▶ **EXERCISE PROMPT**: Copy all of the material exactly. Pictures are not to appear in the copy.

===

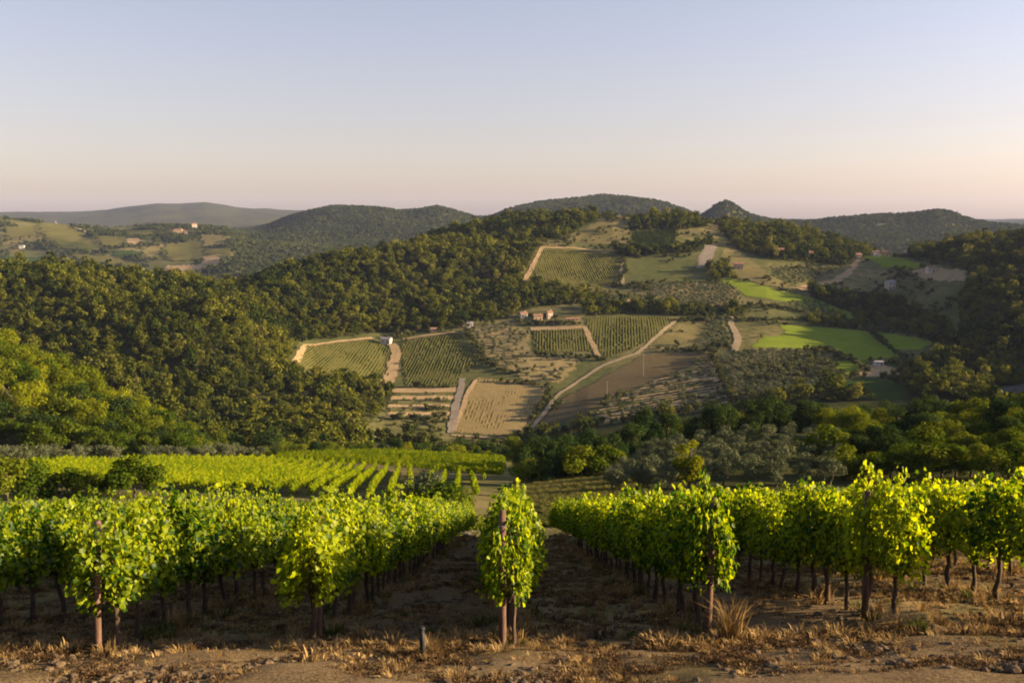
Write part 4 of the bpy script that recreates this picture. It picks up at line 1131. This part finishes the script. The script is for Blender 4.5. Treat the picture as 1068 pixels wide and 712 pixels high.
sow(30000, -13, 13, 12.9, 56, [4, 5, 6, 4, 5, 15, 8], .3, .7, lambda x, y: np.where(np.floor(x/2.64).astype(int) % 2 == 0, np.clip(.5+.7*vnoise(x/.6, y/1.6, 88), 0, 1), 0) * (np.abs(x/2.64-np.floor(x/2.64)-.5) < .36))
gx, gy, gi, gs = map(np.concatenate, (gx, gy, gi, gs))
scatter('dry_grass', GT, np.column_stack([gx, gy, ground(gx, gy)]), rng.uniform(0, 6.28, len(gx)), gs, gi,
        'straw-coloured dry grass and weeds on the vineyard floor', 'grass')
def clod(seed):
    import bmesh
    g = np.random.default_rng(seed); bm = bmesh.new(); bmesh.ops.create_icosphere(bm, subdivisions=2, radius=.05)
    for v in bm.verts: v.co *= 1 + g.uniform(-.25, .25); v.co.z *= .6
    me = bpy.data.meshes.new('clod'); bm.to_mesh(me); bm.free(); me.materials.append(M['clod']); return me
M['clod'] = earth('clod', (.06, .042, .026), (.10, .072, .046), (.16, .12, .08), 1.5, 18, .01)
cx = rng.uniform(-10, 11, 14000); cy = 9.5 + 26*rng.random(14000)**1.6
kk = rng.random(14000) < np.clip(.45+.8*vnoise(cx/1.3, cy/1.3, 91), 0, 1); cx, cy = cx[kk], cy[kk]
scatter('soil_clods', [clod(600+i) for i in range(4)], np.column_stack([cx, cy, ground(cx, cy)+.005]), rng.uniform(0, 6.28, len(cx)), .3+1.3*rng.random(len(cx))**3, rng.integers(0, 4, len(cx)),
        'crumbled brown soil clods between the vine rows', 'soil')
TB = [tuft(700+i, 90+40*i, .62, .42, M['straw'], .009) for i in range(4)]
for x, y, s, lb in [(2.78, 12.1, 1.0, 'bright dry grass tuft at the foot of the leaning post'), (-.12, 11.5, .6, 'dry grass tuft at the foot of the tall middle post'),
                    (.35, 11.6, .5, 'spiky dry tuft just right of the tall middle post'), (-2.62, 11.75, .55, 'dry grass tuft under the row end left of the middle post'),
                    (-1.0, 11.45, .6, 'spiky dry tuft midway between left row end and middle post'),
                    (5.1, 12.5, .8, 'dry grass tuft under the rightmost row end'), (5.8, 12.9, .6, 'pale dry tuft right of the rightmost row end'),
                    (4.0, 12.3, .42, 'low straw clump left of the rightmost row end')]:
    r = empty('grass_tuft', (x, y, gz(x, y)), random.uniform(0, 6), (s*random.uniform(.7, 1.1), s*random.uniform(.7, 1.1), s*(1 if s > .95 else random.uniform(.45, .75)))); obj('blades', random.choice(TB), r)
    tag(r, lb, 'grass tuft', 'dry grass tufts at the row ends')
m = MB(); m.tube([(0, 0, -.2), (.005, 0, .16), (.0, .005, .30)], [.035, .033, .028], 9, .05)
m.tube([(0, .005, .30), (0, .005, .325)], [.042, .036], 9)
st = tag(obj('ground_stake', m.mesh('ground_stake', M['stake'], True), None, (-1.07, 11.3, gz(-1.07, 11.15))), 'short dark stake standing in dry grass at the bottom edge', 'stake')

# ------------------------------------------------------------------ haze
HAZE = 2.2e-5
m = MB(); m.box(-23000, 23000, -60, 14900, float(GZ.min())-6, max(300., float(GZ.max())+40))
t = NT('haze')
vol = t.new('ShaderNodeVolumePrincipled'); vol.inputs['Density'].default_value = HAZE; vol.inputs['Color'].default_value = (.50, .60, 1.0, 1)
vol.inputs['Anisotropy'].default_value = 0
t.link(vol.outputs[0], t.out.inputs['Volume'])
tag(obj('haze', m.mesh('haze', t.m)), 'thin blue evening haze in the valley air', 'haze', kind='stuff')
print('z range', GZ.min(), GZ.max(), 'ground', GX.shape)
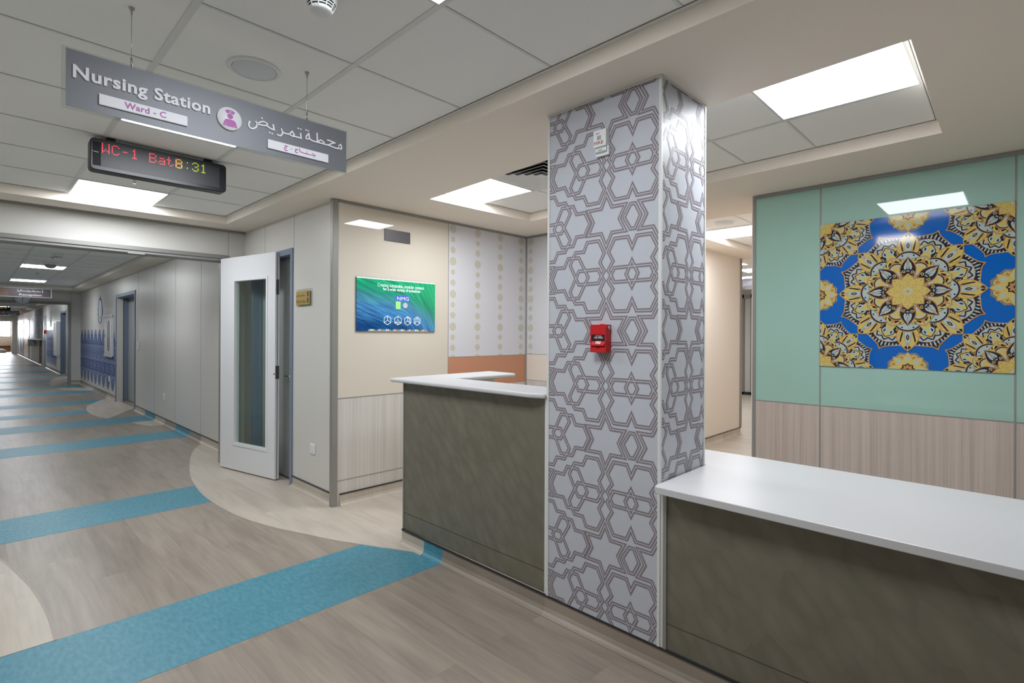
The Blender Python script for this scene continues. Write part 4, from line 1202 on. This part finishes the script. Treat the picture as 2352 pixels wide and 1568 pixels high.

===

▶ **THE OUTPUT**:
Write part 4 of the bpy script that recreates this picture. It picks up at line 1131. This part finishes the script. The script is for Blender 4.5. Treat the picture as 1068 pixels wide and 712 pixels high.
sow(30000, -13, 13, 12.9, 56, [4, 5, 6, 4, 5, 15, 8], .3, .7, lambda x, y: np.where(np.floor(x/2.64).astype(int) % 2 == 0, np.clip(.5+.7*vnoise(x/.6, y/1.6, 88), 0, 1), 0) * (np.abs(x/2.64-np.floor(x/2.64)-.5) < .36))
gx, gy, gi, gs = map(np.concatenate, (gx, gy, gi, gs))
scatter('dry_grass', GT, np.column_stack([gx, gy, ground(gx, gy)]), rng.uniform(0, 6.28, len(gx)), gs, gi,
        'straw-coloured dry grass and weeds on the vineyard floor', 'grass')
def clod(seed):
    import bmesh
    g = np.random.default_rng(seed); bm = bmesh.new(); bmesh.ops.create_icosphere(bm, subdivisions=2, radius=.05)
    for v in bm.verts: v.co *= 1 + g.uniform(-.25, .25); v.co.z *= .6
    me = bpy.data.meshes.new('clod'); bm.to_mesh(me); bm.free(); me.materials.append(M['clod']); return me
M['clod'] = earth('clod', (.06, .042, .026), (.10, .072, .046), (.16, .12, .08), 1.5, 18, .01)
cx = rng.uniform(-10, 11, 14000); cy = 9.5 + 26*rng.random(14000)**1.6
kk = rng.random(14000) < np.clip(.45+.8*vnoise(cx/1.3, cy/1.3, 91), 0, 1); cx, cy = cx[kk], cy[kk]
scatter('soil_clods', [clod(600+i) for i in range(4)], np.column_stack([cx, cy, ground(cx, cy)+.005]), rng.uniform(0, 6.28, len(cx)), .3+1.3*rng.random(len(cx))**3, rng.integers(0, 4, len(cx)),
        'crumbled brown soil clods between the vine rows', 'soil')
TB = [tuft(700+i, 90+40*i, .62, .42, M['straw'], .009) for i in range(4)]
for x, y, s, lb in [(2.78, 12.1, 1.0, 'bright dry grass tuft at the foot of the leaning post'), (-.12, 11.5, .6, 'dry grass tuft at the foot of the tall middle post'),
                    (.35, 11.6, .5, 'spiky dry tuft just right of the tall middle post'), (-2.62, 11.75, .55, 'dry grass tuft under the row end left of the middle post'),
                    (-1.0, 11.45, .6, 'spiky dry tuft midway between left row end and middle post'),
                    (5.1, 12.5, .8, 'dry grass tuft under the rightmost row end'), (5.8, 12.9, .6, 'pale dry tuft right of the rightmost row end'),
                    (4.0, 12.3, .42, 'low straw clump left of the rightmost row end')]:
    r = empty('grass_tuft', (x, y, gz(x, y)), random.uniform(0, 6), (s*random.uniform(.7, 1.1), s*random.uniform(.7, 1.1), s*(1 if s > .95 else random.uniform(.45, .75)))); obj('blades', random.choice(TB), r)
    tag(r, lb, 'grass tuft', 'dry grass tufts at the row ends')
m = MB(); m.tube([(0, 0, -.2), (.005, 0, .16), (.0, .005, .30)], [.035, .033, .028], 9, .05)
m.tube([(0, .005, .30), (0, .005, .325)], [.042, .036], 9)
st = tag(obj('ground_stake', m.mesh('ground_stake', M['stake'], True), None, (-1.07, 11.3, gz(-1.07, 11.15))), 'short dark stake standing in dry grass at the bottom edge', 'stake')

# ------------------------------------------------------------------ haze
HAZE = 2.2e-5
m = MB(); m.box(-23000, 23000, -60, 14900, float(GZ.min())-6, max(300., float(GZ.max())+40))
t = NT('haze')
vol = t.new('ShaderNodeVolumePrincipled'); vol.inputs['Density'].default_value = HAZE; vol.inputs['Color'].default_value = (.50, .60, 1.0, 1)
vol.inputs['Anisotropy'].default_value = 0
t.link(vol.outputs[0], t.out.inputs['Volume'])
tag(obj('haze', m.mesh('haze', t.m)), 'thin blue evening haze in the valley air', 'haze', kind='stuff')
print('z range', GZ.min(), GZ.max(), 'ground', GX.shape)
The Blender Python script for this scene continues. Write part 4, from line 1202 on. This part finishes the script. Treat the picture as 2352 pixels wide and 1568 pixels high.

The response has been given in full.